Nickel diffusion through gold may be a limiting factor in some assembly cases, such as gold thermosonic wire bonding. In this application, nickel/gold surfaces are less good than nickel/palladium/gold surfaces. Iacovangelo studied the diffusion properties of palladium as a barrier between nickel and gold, and found that 0.5 µm of palladium could stop migration even at extreme temperature. This study also showed that no copper diffusion through 2.5 µm of nickel/palladium was detected by Auger spectroscopy after 15 minutes at 500°C.

Nickel-tin intermetallic compounds

During surface mount or wave soldering, atoms from the PCB surface will mix with solder atoms, depending on the diffusion properties of the metals and their ability to form intermetallic compounds.

Table 4. Diffusion rates of PCB materials during soldering

In the nickel/gold and tin/lead system, the gold dissolves into the solder very fast. The solder forms a strong bond to the nickel below by forming Ni3Sn4 intermetallic compounds. Enough nickel should be deposited to make sure solder will not reach the copper below. Measurements by Bader showed that no more than 0.5 µm of nickel is needed to keep this barrier layer, even after more than six thermal cycles. In fact, the maximum observed intermetallic layer thickness was less than 0.5 µm (20 microinches).

Porosity

Electroless nickel/gold has only recently become a common final PCB surface finish, so industrial processes may not fit this surface well. There is now a nitric vapor test used for porosity testing of electroplated nickel/gold for edge connectors (IPC-TM-650 2.3.24.2). Electroless nickel/immersion gold does not pass this test. A European porosity standard using potassium ferricyanide has been developed to judge the relative porosity of planar surfaces, and the result is given as the number of pores per square millimeter (pores/mm²). A good planar surface should have fewer than 10 pores per square millimeter at 100x magnification.

Conclusion

The PCB manufacturing industry is interested in reducing the amount of nickel deposited on boards because of cost, cycle time, and material compatibility. The minimum nickel spec should help stop copper from diffusing to the gold surface, keep good solder joint strength, and keep contact resistance low. The maximum nickel spec should allow more flexibility in board production, because there are no serious failure modes linked to thick nickel deposits.

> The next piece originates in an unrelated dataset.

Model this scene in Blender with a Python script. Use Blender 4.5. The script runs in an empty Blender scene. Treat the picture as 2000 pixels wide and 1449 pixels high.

For most board designs today, 2.0 µm (80 microinches) of electroless nickel coating is the minimum nickel thickness required. In real production, a range of nickel thickness will be used in one lot of PCB production. The change in nickel thickness will come from changes in bath chemistry and changes in the dwell time of the automatic lifting machine. To make sure the minimum value of 2.0 µm is met, the end-user spec should ask for 3.5 µm nominal, with a minimum of 2.0 µm and a maximum of 8.0 µm.

This range of nickel thickness has already been shown to work well for the production of millions of circuit boards. The range meets solderability needs, shelf life needs, and contact needs for today’s electronic products. Because assembly needs are different from one product to another, the surface finish may need to be optimized for each special application.